Geçenlerde internet
tarayıcısından bir bilgi araştırırken siyanür gözüme ilişti.
Tam 100 binden daha fazla yazılmış, araştırılmış...
Ne zaman?
Siyanürden intiharlar gerçekleşince...
Siyanür nedir, ne işe yarar, kimse bilmezken, gelen peş peşe siyanürlü
intiharlar, toplumda merak konusu oldu.
Bakanlık yerinde bir kararla, internetten çok kolay bir şekilde alınabilen
siyanürün satışını yasakladı.
Sonra sosyal medyada bile reklamı yapılan, sanki oyuncak satılır gibi satılan
tüfeklerle karşılaştım...
Avcılık sporu adı altında ki, hayvan katlederek yapılan eylemin spor adı
taşımasına katiyyen anlam verememişimdir, alınan tüfek ruhsatı ile cinayetler
başlayınca, yine yerinde bir kararla onun da satışına bir takım şartlar ve
yasaklar getirildi.
Daha sonra kimileri bir takım yollar deneyerek intihar ve cinayet vakaları
gerçekleştirmeye başlayınca, bu durum, toplum psikolojisini etkilememesi için
yayın yasağı getirildi.
Oysa ki irdelenmesi gereken, ne siyanürün nasıl elde edildiği, ne pompalı
tüfeğin ne şekilde satıldığı, ne son anında hangi marka telefonla sosyal veda
yapıldığı, ne de yapılan yayınların toplum üzerindeki etkisi olmalıydı!...
Asıl araştırılması gereken, insanların neden canlarından vazgeçip, ardında gözü
yaşlı insanlar bıraktığı olmalıydı...
İnsan eline iğne bile batıramazken, nasıl oluyorda zehir içip kendini
öldürebiliyor?...
Silahı çekip neden kendine doğrultabiliyor?...
Neden genç, yaşlı demeden bu insanlar canına kıyıyor?!...
Toplumsal sıkıntıların altındaki sebepler ve etkenler neler?...
Bunlar ince ince araştırılması gerek.
Gelen faturalar altında ezilip, son gelen elektrik faturasını da ödeyemeyen
kardeşler...
Çocuğuna pantolon alamamanın mahcubiyetini yaşayan bir baba...
Yemek kartında parası yetersiz olup, sokakta biçare kalan öğrenci....
Ve daha niceleri...
Bizler sadece, "NEYLERLE YAPILMIŞ", "NASIL OLMUŞ" lara
takılıp da, "NEDEN YAPMIŞ" a yönelmediğimiz sürece, canlarımız
yanacak ve yanmaya devam edecek.
Cebinde yemek parası olmadığın kendini denize bırakan öğrencinin, faturasını
yatıramayıp zehir içen kardeşlerin, ailesinin ihtiyaçlarını alamayıp üzüntüden
kendini asan bir babanın acısını iliklerimize kadar hissetmediğimiz sürece
insan olamamışız demektir.
Her birinde kendimizi sorgulamalıyız.
Ülkemizi istediğimiz kadar ihtişamlı göstermeye çalışalım.

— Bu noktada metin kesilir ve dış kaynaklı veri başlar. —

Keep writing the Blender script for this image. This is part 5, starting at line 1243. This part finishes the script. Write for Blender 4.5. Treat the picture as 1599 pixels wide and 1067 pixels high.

Ne derece ihtişamlı
göstersek bile bu ölümler hepimizin yürek yarası, utancıdır.
İntiharların ve toplumdaki cinnetin altındaki psikolojik nedenleri ve sosyo-ekonomik
sorunları araştırılmadığı müddetçe, getirilen yasaklar, sadece o anlık ağrıyı
dindirir. Oysaki asıl yapılması gereken ise ölüme sürükleyen vebayı çözmektir.